As Noah gets older I imagine that pre-teaching will be boring and tedious, but in kindergarten it's lots of fun. It's apple week at Noah's school so we decided to take a pre-teaching field trip to a local orchard. We came home with a half-bushel of fresh picked apples and a boy tired enough to go right to bed. Noah came home with lots of new vocabulary (and a few new bruises, but at least he didn't fall down the mountain!). All in all it was a great trip.

3 comments:

leah said...

Those apples look pretty big! What a great trip- just think of when you get to pre-teach chemistry! That ought to be a lot of fun...

xraevision said...

Pre-teaching makes so much sense, although it hadn't really occurred to me before JTC. Now that X is in the oral deaf preschool here, we'll be doing more of it. Next week, we're attending a special curriculum meeting with the teacher, so I suspect we'll come away with lots of "homework"!!! Pre-teaching is fun when you can discover fun ways to engage your kid in topics, such as a trip to the apple orchard. Sounds like so much fun!

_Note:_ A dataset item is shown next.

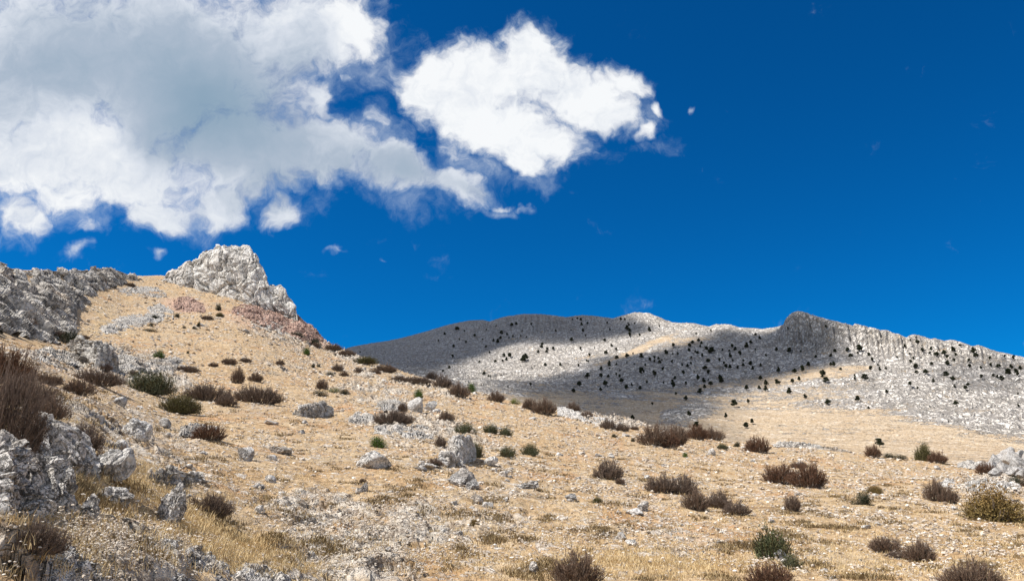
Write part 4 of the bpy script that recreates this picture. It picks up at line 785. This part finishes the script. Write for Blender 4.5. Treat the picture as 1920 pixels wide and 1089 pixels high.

I hope that Noah is doing well in school!

abby said...

Great post. I'd take it even one step further: pre-teaching is a great strategy whenever you deal with a kid who has any kind of auditory problem, not just in terms of deafness, but also autditory processing disorder. Hallie is a visual learner who long appeared not to hear stuff (we had her hearing tested a whole bunch of times as a result of this since she never responded to our voices on a consistent basis, which turns out to be one of the signs of autism). So whenever possible, we try to pre-teach, too, and also reinforce some of the lessons she learns at school at home. I try to make sure we own the same books, are on the same page. Right now she's in a preschool that's cooperative with us on this, but once she starts Kindergarten, I want this written into her IEP (that teachers need to share the lessons with us in advance so we know what is going on and can pre-teach).